どこかですれ違っていたかもしれませんね(笑;
やはり世代が違うと、
特に80年代の一大バイクブームに乗り始めた方だと
最初が250や400という場合が多いようです。
おくさん さんへ、
学生時代はほぼ毎日バイクに乗っていました。
雨の日、風の日、雪の日、
元気な時、骨折した時、いつもバイクでした。
一度は降りたバイクですが、
リターンした以上、とことん乗り続けて行きたいですね。
おくさんのバイク歴も知りたいですね。
ヤス さんへ、
あーーやはり免許改正(改悪?)前なんですね。
私も16歳で取っていれば、
大型二輪教習で苦労する事なかったんです。
>ヘルメットも義務はありませんでした、
そうそう、原付はメット不要でしたし、
ナナハンですら住宅街の30km/h制限の道では
ノーヘルもOKでしたね。
ホンダ、カワサキ、オフ車、ハーレー。。。
同じような感じですね。
あの頃は個性的な車種が多くて
いろいろ選べたような気がします。
DON さんへ、
ホンダのバイクは「ドリーム」「ベンリー」ですね。
便利=ベンリーは凄い安直だなと思ってました。
私も荒川土手で、XL250でウイリーの練習したり、
仲間と共同で買ったヤマハのYZ80で遊んでました。
>アクセルターン!ブレーキターン
かなりの腕モノとお見受けします!!
80歳でハーレー、カッコいいですね。
ぜひ目指してください。
丁度、我が青春と同じような経験ですね。
義理の兄からドリームを借りて、毎日のように草原でバイクの練習をしていました。Uターンにアクセルターン!ブレーキターンと身体で覚えていましたね。

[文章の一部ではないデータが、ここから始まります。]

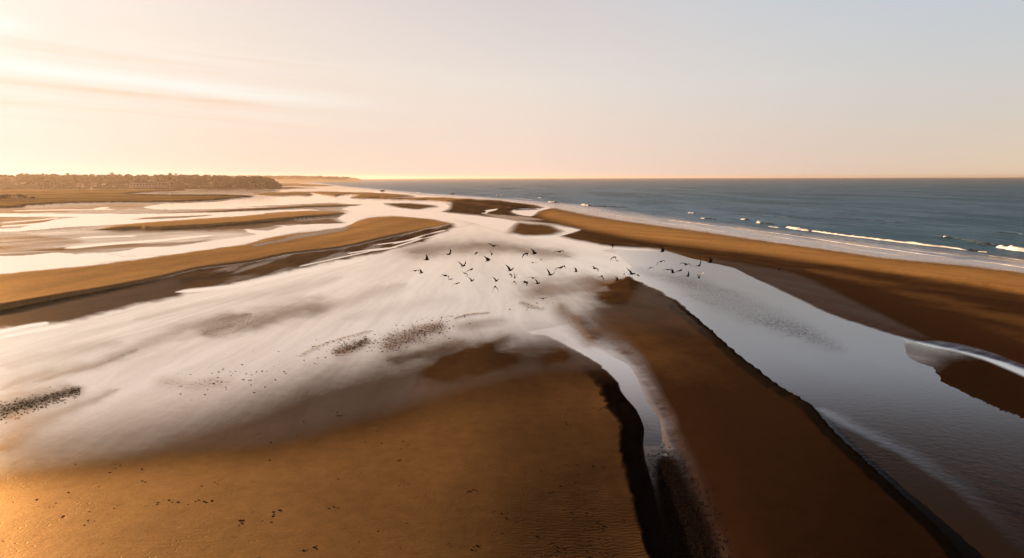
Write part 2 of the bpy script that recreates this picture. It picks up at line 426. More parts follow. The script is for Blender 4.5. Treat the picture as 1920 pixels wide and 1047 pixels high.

私は年齢80歳までは必ずハーレーに乗りたいと思っています。
しかも、2輪で!そう目標を持ち、元気に生きていけたらと思っています。
自分はそれよりもう少し前かな
二輪免許は17才の時に原付は16の時に、
取った時は二輪の区分けは無く取ればすぐに
どんなバイクでも乗れた時代
免許取って1年くらいは ヘルメットも義務はありませんでした、
最初はやっぱりホンダの250
それを壊してからは カワサキに乗ってました、
もちろん途中オフ車も 経験しましたよ
ハーレーに乗りはじめたのは6年くらい前かな
まァ楽しいハーレーライフ送りましょうね。
若い頃に、バイクに夢中だったのがよくわかりますね~。
私は排気量が違うだけで、同じようなバイクに乗ってます。
今のところ、満足してます。
そのうち変わるかもしれないですけどね。
でも、バイクは乗り続けたいです。
おはようございます。
ほぼ同年代の私は、自分に当てはめながら読ませて頂きました。
ひとつひとつが、「そうそう!」「確かに!」「その通り!」って言う
内容ばかりです。
私の場合は15歳の時から原付免許が欲しくてうずうずしていましたが、
親の猛反対により免許取得に至らず。18歳になって車の免許を取得して、
友人よりヤマハのMR50を譲ってもらい原付デビューでした。
当時は、池袋から目白までの通勤に使っていました。
便利だったし、やっと乗れたバイクに感動したもんです。
・・・18歳になってからですが(笑)
その後21歳で中型免許を取得し400に1年半だけ乗り、保険が切れて
払えなくなり降りるハメに・・・。そして約30年スリープしていて、
突然奮い立ったように大型免許を取得しいきなりのハーレーです。
今はハーレーに乗れる事に大満足しているとともに、この先ずっと大切に
安全に乗り続けていきたいと思っています。